GIVEN REQUEST
Restate the complete material exactly.

DATA SHOWN
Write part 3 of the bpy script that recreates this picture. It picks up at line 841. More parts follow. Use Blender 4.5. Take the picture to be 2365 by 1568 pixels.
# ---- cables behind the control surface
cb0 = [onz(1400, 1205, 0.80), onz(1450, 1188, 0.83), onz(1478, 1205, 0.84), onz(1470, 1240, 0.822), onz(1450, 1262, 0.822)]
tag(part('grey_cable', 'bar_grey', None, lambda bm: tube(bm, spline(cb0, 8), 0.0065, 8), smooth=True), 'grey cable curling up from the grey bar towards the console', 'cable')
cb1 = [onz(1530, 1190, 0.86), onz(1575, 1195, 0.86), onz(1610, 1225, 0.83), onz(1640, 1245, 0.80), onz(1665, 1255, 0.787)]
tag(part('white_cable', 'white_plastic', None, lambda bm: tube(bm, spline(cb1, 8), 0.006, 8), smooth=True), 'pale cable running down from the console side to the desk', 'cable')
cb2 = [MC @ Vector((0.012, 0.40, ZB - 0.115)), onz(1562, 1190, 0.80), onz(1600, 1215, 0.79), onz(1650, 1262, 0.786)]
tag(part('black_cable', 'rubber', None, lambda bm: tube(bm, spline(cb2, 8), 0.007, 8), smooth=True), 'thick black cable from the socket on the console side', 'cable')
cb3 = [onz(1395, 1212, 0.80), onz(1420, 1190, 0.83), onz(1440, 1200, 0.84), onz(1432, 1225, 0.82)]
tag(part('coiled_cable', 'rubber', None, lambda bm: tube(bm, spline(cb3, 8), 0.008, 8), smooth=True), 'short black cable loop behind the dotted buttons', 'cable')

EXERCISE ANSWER
Write part 3 of the bpy script that recreates this picture. It picks up at line 841. More parts follow. Use Blender 4.5. Take the picture to be 2365 by 1568 pixels.
# ---- cables behind the control surface
cb0 = [onz(1400, 1205, 0.80), onz(1450, 1188, 0.83), onz(1478, 1205, 0.84), onz(1470, 1240, 0.822), onz(1450, 1262, 0.822)]
tag(part('grey_cable', 'bar_grey', None, lambda bm: tube(bm, spline(cb0, 8), 0.0065, 8), smooth=True), 'grey cable curling up from the grey bar towards the console', 'cable')
cb1 = [onz(1530, 1190, 0.86), onz(1575, 1195, 0.86), onz(1610, 1225, 0.83), onz(1640, 1245, 0.80), onz(1665, 1255, 0.787)]
tag(part('white_cable', 'white_plastic', None, lambda bm: tube(bm, spline(cb1, 8), 0.006, 8), smooth=True), 'pale cable running down from the console side to the desk', 'cable')
cb2 = [MC @ Vector((0.012, 0.40, ZB - 0.115)), onz(1562, 1190, 0.80), onz(1600, 1215, 0.79), onz(1650, 1262, 0.786)]
tag(part('black_cable', 'rubber', None, lambda bm: tube(bm, spline(cb2, 8), 0.007, 8), smooth=True), 'thick black cable from the socket on the console side', 'cable')
cb3 = [onz(1395, 1212, 0.80), onz(1420, 1190, 0.83), onz(1440, 1200, 0.84), onz(1432, 1225, 0.82)]
tag(part('coiled_cable', 'rubber', None, lambda bm: tube(bm, spline(cb3, 8), 0.008, 8), smooth=True), 'short black cable loop behind the dotted buttons', 'cable')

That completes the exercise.